Passami la prolunga

Erano gli anni ottanta, verso la loro fine. Proprio nei primi giorni di giugno c’era la più grande fiera dei libri in America, quell’America che allora ci piaceva tanto, a cui guardavamo con ammirazione, come si osserva con attenzione un maestro di vita. E non c’era bisogno di questo orribile presidente per capire – prese le debite distanze –  che quell’ammirazione era eccessiva. Ora che ce ne siamo resi conto tutti, come per un effetto chiaroscuro, nessuno avrà più voglia di prendere in giro quelli che per anni hanno chiesto attenzione ai temi dell’ambiente.
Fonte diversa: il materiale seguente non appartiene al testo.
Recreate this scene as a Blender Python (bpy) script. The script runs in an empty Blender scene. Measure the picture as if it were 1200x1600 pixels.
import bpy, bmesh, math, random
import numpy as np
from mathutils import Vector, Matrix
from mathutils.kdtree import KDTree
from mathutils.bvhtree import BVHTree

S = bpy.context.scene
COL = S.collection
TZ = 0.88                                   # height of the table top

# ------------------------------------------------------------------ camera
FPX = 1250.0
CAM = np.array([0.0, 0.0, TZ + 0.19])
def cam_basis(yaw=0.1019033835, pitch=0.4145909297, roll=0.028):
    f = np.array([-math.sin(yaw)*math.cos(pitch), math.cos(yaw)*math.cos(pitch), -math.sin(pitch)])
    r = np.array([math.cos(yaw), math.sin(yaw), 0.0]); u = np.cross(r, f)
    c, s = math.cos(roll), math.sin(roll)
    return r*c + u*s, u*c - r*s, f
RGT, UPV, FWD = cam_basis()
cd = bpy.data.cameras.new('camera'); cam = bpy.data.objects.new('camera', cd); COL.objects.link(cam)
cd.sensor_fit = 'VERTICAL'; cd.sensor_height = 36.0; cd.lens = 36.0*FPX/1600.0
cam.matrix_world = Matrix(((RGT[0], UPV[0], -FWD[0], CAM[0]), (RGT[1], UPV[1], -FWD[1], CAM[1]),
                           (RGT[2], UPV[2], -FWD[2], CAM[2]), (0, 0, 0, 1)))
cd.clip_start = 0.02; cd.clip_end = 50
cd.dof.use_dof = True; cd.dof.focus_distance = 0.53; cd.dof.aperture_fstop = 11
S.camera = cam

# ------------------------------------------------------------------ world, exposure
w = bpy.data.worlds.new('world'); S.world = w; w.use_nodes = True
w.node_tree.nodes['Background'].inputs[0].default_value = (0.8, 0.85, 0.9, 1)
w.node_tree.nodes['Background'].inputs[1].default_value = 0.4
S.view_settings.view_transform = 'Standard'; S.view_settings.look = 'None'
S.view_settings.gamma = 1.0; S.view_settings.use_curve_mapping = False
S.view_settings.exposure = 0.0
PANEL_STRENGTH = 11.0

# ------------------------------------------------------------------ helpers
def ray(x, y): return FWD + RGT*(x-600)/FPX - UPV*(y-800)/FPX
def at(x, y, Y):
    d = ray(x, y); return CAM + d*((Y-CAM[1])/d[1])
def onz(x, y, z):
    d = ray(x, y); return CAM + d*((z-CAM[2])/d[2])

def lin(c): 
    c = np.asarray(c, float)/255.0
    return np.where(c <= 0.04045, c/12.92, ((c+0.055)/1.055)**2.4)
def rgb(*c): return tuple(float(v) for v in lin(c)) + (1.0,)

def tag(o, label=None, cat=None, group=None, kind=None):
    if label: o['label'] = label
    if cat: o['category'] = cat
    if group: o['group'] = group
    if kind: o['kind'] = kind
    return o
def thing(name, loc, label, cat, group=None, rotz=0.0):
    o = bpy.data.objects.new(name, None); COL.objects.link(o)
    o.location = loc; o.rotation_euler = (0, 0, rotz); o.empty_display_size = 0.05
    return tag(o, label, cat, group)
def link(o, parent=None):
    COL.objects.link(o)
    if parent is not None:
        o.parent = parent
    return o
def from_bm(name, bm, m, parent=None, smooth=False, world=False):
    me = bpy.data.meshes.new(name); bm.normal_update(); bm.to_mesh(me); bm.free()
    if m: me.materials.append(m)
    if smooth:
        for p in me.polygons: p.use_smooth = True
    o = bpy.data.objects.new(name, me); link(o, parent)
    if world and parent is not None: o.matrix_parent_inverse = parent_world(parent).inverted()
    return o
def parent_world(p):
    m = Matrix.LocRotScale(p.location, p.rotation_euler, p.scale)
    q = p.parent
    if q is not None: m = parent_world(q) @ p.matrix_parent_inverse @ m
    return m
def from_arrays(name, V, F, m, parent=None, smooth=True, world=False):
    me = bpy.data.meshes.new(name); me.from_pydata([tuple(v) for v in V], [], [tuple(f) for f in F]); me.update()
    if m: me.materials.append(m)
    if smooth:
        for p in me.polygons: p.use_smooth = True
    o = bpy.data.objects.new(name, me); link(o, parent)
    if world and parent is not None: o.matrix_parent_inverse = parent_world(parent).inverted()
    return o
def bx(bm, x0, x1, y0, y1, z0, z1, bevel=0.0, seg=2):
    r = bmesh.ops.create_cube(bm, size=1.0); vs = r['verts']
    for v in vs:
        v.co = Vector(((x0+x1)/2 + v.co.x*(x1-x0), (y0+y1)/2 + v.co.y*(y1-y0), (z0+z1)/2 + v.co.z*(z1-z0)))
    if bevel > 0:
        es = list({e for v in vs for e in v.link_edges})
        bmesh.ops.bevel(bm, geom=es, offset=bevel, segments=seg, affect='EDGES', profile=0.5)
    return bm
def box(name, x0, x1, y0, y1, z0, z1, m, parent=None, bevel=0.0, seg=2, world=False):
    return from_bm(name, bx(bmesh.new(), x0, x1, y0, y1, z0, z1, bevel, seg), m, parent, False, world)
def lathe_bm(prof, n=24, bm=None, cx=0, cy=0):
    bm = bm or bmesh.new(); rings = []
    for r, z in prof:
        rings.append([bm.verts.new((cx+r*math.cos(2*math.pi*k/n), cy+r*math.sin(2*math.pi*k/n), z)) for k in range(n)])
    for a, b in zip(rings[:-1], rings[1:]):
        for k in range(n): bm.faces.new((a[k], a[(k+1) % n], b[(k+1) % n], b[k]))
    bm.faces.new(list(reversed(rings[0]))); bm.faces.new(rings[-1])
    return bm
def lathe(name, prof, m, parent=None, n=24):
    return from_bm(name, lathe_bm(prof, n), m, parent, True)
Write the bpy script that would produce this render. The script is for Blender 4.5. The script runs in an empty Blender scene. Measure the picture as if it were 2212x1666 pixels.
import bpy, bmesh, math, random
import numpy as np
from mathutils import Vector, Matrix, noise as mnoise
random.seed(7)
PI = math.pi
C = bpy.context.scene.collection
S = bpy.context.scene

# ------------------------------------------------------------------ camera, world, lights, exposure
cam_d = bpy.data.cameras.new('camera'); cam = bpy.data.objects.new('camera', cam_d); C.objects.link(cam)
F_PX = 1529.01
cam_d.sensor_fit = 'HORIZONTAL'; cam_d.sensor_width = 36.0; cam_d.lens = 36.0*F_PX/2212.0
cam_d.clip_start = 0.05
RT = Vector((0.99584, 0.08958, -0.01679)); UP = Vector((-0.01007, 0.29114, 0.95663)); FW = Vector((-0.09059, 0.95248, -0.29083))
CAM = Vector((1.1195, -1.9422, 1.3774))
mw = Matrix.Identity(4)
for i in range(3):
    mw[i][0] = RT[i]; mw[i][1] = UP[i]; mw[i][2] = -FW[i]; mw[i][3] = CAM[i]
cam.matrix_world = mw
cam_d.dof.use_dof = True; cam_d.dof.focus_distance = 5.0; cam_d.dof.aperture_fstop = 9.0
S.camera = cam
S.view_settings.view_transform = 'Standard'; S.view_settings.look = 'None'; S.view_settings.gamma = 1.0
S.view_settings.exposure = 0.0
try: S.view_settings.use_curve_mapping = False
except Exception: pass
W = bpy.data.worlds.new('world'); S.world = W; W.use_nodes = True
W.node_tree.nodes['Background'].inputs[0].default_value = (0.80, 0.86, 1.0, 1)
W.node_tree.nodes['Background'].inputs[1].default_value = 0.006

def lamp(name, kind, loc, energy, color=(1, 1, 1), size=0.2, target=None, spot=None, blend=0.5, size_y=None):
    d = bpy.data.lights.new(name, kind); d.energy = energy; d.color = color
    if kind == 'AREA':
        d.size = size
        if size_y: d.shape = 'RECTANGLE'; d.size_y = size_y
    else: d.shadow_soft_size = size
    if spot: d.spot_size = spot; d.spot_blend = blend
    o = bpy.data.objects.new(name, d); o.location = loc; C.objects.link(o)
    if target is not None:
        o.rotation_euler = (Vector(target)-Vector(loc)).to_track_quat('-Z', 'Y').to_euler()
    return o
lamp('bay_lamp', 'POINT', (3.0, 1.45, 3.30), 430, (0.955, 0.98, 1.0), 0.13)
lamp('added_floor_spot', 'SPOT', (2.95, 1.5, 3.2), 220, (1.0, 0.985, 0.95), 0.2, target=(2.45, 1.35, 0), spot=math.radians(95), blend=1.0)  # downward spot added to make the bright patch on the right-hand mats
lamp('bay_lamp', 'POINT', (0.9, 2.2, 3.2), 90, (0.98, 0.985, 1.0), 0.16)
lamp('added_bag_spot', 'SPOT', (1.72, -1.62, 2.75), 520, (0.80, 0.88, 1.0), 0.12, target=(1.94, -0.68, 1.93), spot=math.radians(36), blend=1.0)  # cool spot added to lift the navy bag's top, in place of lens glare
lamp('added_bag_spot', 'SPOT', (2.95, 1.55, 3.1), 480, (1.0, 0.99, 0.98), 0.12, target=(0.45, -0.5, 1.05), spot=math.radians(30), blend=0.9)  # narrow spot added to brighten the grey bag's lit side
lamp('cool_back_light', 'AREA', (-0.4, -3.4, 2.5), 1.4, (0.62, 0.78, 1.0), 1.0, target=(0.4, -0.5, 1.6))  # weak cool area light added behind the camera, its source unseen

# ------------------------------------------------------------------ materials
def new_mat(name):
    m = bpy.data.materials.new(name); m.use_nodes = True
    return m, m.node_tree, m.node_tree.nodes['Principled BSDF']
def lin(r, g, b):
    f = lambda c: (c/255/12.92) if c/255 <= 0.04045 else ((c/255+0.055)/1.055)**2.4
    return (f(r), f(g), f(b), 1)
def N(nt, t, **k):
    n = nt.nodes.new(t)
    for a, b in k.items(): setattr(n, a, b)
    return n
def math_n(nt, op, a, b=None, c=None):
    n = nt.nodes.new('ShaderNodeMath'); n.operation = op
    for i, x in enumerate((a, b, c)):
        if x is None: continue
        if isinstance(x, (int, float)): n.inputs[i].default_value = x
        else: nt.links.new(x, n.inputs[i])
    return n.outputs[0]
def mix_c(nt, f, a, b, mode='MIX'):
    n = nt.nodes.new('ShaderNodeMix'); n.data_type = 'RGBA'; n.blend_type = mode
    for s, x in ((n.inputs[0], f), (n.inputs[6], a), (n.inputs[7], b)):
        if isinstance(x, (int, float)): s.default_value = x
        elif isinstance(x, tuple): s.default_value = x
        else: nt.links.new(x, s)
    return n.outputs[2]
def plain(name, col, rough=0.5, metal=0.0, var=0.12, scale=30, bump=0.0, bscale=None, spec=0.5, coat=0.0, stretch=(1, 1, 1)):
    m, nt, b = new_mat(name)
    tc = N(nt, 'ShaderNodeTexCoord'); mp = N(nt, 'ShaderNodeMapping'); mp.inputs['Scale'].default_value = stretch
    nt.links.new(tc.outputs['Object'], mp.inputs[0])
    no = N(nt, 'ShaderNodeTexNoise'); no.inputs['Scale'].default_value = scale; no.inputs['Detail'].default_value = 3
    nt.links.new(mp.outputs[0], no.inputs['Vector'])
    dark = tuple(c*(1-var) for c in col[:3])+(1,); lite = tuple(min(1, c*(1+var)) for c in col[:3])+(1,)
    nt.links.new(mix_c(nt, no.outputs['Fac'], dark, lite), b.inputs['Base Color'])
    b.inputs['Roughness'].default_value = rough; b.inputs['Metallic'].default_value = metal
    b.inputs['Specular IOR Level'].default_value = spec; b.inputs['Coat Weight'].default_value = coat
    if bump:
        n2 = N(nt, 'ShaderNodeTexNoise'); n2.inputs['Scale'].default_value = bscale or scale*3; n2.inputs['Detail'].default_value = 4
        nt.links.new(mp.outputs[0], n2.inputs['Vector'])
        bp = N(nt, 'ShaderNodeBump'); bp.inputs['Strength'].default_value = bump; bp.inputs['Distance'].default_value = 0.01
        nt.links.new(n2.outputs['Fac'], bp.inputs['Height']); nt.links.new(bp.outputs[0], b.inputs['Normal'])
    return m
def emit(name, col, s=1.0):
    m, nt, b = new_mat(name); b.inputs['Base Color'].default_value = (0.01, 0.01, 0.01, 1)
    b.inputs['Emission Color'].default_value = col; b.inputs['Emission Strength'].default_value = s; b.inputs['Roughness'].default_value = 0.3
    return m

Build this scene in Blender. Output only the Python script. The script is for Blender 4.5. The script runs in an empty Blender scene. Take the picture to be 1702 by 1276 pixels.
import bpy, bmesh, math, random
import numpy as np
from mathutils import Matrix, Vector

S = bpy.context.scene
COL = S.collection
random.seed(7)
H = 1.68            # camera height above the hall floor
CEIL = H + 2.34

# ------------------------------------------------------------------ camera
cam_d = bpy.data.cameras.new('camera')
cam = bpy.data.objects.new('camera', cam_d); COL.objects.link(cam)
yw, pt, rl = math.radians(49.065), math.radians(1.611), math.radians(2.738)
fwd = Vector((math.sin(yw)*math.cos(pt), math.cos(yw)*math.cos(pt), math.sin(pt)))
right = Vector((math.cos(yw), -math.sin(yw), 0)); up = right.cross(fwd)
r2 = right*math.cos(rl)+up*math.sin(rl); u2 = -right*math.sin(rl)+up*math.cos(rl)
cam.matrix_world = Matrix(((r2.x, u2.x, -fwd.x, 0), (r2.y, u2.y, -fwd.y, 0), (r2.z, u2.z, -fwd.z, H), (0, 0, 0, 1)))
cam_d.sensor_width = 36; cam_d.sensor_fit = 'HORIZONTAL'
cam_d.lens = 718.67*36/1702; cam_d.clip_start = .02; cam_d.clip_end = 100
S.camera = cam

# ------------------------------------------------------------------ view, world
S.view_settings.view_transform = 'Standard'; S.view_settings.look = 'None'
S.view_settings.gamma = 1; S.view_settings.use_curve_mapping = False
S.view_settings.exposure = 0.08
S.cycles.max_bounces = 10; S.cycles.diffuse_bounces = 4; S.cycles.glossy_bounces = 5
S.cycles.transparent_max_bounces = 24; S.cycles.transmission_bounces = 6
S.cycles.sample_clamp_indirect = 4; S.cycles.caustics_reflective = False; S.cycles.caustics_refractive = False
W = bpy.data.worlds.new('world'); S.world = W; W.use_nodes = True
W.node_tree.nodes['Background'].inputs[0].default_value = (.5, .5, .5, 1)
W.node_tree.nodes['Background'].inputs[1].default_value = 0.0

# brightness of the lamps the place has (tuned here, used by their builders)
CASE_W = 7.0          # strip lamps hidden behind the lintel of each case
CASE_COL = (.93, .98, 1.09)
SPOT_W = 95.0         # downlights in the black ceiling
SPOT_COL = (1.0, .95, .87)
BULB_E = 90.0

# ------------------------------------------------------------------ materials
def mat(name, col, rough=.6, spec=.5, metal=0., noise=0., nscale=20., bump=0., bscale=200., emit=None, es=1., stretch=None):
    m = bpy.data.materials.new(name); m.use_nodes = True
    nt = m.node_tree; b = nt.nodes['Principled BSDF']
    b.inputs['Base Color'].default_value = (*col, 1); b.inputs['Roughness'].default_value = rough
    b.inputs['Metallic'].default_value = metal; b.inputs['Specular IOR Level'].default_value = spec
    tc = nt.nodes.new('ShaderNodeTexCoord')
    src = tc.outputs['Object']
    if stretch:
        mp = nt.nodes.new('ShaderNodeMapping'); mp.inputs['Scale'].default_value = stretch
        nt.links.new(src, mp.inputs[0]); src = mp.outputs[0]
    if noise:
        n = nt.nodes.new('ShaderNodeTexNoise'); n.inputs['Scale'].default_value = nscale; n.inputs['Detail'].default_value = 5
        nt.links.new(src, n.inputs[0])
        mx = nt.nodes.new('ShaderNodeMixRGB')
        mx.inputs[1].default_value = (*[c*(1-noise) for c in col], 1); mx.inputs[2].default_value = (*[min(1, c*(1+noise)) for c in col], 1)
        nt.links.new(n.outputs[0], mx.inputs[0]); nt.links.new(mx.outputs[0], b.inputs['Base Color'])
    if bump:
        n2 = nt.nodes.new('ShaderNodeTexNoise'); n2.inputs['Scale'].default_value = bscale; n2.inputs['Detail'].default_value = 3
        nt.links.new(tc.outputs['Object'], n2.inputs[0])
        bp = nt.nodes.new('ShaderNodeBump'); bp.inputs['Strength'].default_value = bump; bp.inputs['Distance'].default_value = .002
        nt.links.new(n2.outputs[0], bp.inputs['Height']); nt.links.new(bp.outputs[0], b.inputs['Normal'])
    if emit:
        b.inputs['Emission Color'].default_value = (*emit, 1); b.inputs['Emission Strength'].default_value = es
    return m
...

E non importa se c’è qualcuno che sostiene (pochi a dire il vero) che gli allarmi sono eccessivi, che da che mondo è mondo ci sono stati alti e bassi delle temperature e così via. L’unica cosa di cui noi umani (senza eccezioni, perché nemmeno gli scienziati hanno il dono dell’ubiquità temporale) possiamo renderci conto è la sporcizia dell’aria e del suolo. Il degrado, il consumo, l’incuria, l’indifferenza, l’egoismo, il disamore, la pigrizia, l’ignoranza, la stupidità, di cui siamo attori e responsabili, ce l’abbiamo sotto gli occhi, se li teniamo aperti; di questo non possiamo non renderci conto. Della bruttezza e della sciatteria a cui riduciamo (abbiamo ridotto) tutti i luoghi in cui siamo sbarcati, non possiamo non avere un’idea – se riusciamo a ragionare -. Le isole di rifiuti non smaltibili che vanno alla deriva negli oceani, uccidendo animali e vegetazione e l’acqua stessa, sono visibili e concrete, e pericolose. I troppo pochi che hanno visto un bellissimo e orribile film – documento, interpretato da Jeremy Irons come testimonial, con le musiche di Vangelis, non possono non sognarselo di notte, un incubo per sé e per il futuro dei figli.

Quell’anno la fiera dei libri era a Washington; tornando in albergo avevo visto delle tazze bianche e blu – esposte nella vetrina di un negozio lì accanto – erano giapponesi, molto belle e poco costose. In albergo, c’era un’atmosfera particolare: alcuni uomini, alti, scuri e grossi come armadi, si muovevano nel lounge con molta circospezione. La ragione di questo scenario un po’ particolare era una signora alta e bruna, bella e sorridente, con un completo (pantaloni e caffetano) di seta turchese che scintillava. La signora era gentile e contrita per essere la causa del trambusto e a me parve incredibile che mi offrisse un caffè per scusarsi delle domande che mi erano state fatte; fu così che presi un caffè con Benazir, con l’ingombrante sacca delle tazze giapponesi, che il giorno dopo sarebbero volate in Italia.

Quello stesso giorno di giugno, avevo spedito una cartolina a mio figlio, con una breve didascalia “è una giornata strana”. Emergevo da mucchi di libri e di idee, con l’entusiasmo guastato da un punteruolo di angoscia. Rientrando in Italia, con le tazze giapponesi pesantissime, aiutata da una signora tedesca che faceva scouting in Usa per la casa editrice, avrei scoperto che era morto un amico; se ne era andato alla fine di una rampa di scale, colpito da un infarto che era sembrato una vera e propria aggressione fisica.

Anche la signora tedesca gentile – con marito importante e coltissimo – se ne andò pochi anni dopo; per non dire di Benazir la bella, incontrata così estemporaneamente in un paese che allora sembrava la guida del mondo, o comunque uno dei mondi migliori, nonostante il Vietnam e il consumismo.

Pensavo all’impermanenza e alle tante cose che una persona ha il dovere di fare prima di volare nel niente, alla necessità di non sprecare il tempo che è davvero poco; pensavo che dobbiamo davvero essere molto stupidi per essere rappresentati da un così alto numero di stupidi arroganti. Mi chiedevo come sia possibile che così tanti non si accorgano che non si può proseguire così. Vorrei spiegarlo a tutti, dirlo ogni giorno, o almeno provarci. Per questo, però, vorrei una prolunga.